REQUIRED TASK
Each line below should be quoted exactly, please.

=-=-=-=-=

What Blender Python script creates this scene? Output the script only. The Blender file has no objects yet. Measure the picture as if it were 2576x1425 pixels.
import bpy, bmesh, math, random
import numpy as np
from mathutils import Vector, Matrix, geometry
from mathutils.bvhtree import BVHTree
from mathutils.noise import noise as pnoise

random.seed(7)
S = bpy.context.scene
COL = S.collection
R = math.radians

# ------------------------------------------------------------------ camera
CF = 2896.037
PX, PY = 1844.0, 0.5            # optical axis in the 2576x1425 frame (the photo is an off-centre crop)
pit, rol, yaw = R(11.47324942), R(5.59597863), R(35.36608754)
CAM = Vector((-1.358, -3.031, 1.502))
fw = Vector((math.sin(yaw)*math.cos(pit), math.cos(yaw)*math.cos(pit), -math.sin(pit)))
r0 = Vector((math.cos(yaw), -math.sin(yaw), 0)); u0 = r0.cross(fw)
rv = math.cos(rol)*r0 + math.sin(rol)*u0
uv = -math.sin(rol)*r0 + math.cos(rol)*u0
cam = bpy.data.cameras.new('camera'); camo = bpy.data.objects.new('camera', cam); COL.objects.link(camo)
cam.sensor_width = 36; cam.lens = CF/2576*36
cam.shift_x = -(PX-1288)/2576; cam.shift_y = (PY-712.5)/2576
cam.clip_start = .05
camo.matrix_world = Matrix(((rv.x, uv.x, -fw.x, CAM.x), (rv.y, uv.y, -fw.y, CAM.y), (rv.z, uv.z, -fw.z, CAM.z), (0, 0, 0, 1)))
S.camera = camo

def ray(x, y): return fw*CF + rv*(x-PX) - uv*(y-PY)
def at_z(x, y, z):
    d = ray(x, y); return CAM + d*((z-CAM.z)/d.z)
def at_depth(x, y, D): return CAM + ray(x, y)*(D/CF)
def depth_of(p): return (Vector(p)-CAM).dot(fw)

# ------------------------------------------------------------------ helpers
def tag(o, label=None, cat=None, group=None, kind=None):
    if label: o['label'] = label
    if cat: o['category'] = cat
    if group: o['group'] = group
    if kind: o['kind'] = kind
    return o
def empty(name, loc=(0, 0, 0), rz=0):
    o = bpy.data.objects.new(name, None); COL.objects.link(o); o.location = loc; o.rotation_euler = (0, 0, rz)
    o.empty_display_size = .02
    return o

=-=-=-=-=

RESPONSE
What Blender Python script creates this scene? Output the script only. The Blender file has no objects yet. Measure the picture as if it were 2576x1425 pixels.
import bpy, bmesh, math, random
import numpy as np
from mathutils import Vector, Matrix, geometry
from mathutils.bvhtree import BVHTree
from mathutils.noise import noise as pnoise

random.seed(7)
S = bpy.context.scene
COL = S.collection
R = math.radians

# ------------------------------------------------------------------ camera
CF = 2896.037
PX, PY = 1844.0, 0.5            # optical axis in the 2576x1425 frame (the photo is an off-centre crop)
pit, rol, yaw = R(11.47324942), R(5.59597863), R(35.36608754)
CAM = Vector((-1.358, -3.031, 1.502))
fw = Vector((math.sin(yaw)*math.cos(pit), math.cos(yaw)*math.cos(pit), -math.sin(pit)))
r0 = Vector((math.cos(yaw), -math.sin(yaw), 0)); u0 = r0.cross(fw)
rv = math.cos(rol)*r0 + math.sin(rol)*u0
uv = -math.sin(rol)*r0 + math.cos(rol)*u0
cam = bpy.data.cameras.new('camera'); camo = bpy.data.objects.new('camera', cam); COL.objects.link(camo)
cam.sensor_width = 36; cam.lens = CF/2576*36
cam.shift_x = -(PX-1288)/2576; cam.shift_y = (PY-712.5)/2576
cam.clip_start = .05
camo.matrix_world = Matrix(((rv.x, uv.x, -fw.x, CAM.x), (rv.y, uv.y, -fw.y, CAM.y), (rv.z, uv.z, -fw.z, CAM.z), (0, 0, 0, 1)))
S.camera = camo

def ray(x, y): return fw*CF + rv*(x-PX) - uv*(y-PY)
def at_z(x, y, z):
    d = ray(x, y); return CAM + d*((z-CAM.z)/d.z)
def at_depth(x, y, D): return CAM + ray(x, y)*(D/CF)
def depth_of(p): return (Vector(p)-CAM).dot(fw)

# ------------------------------------------------------------------ helpers
def tag(o, label=None, cat=None, group=None, kind=None):
    if label: o['label'] = label
    if cat: o['category'] = cat
    if group: o['group'] = group
    if kind: o['kind'] = kind
    return o
def empty(name, loc=(0, 0, 0), rz=0):
    o = bpy.data.objects.new(name, None); COL.objects.link(o); o.location = loc; o.rotation_euler = (0, 0, rz)
    o.empty_display_size = .02
    return o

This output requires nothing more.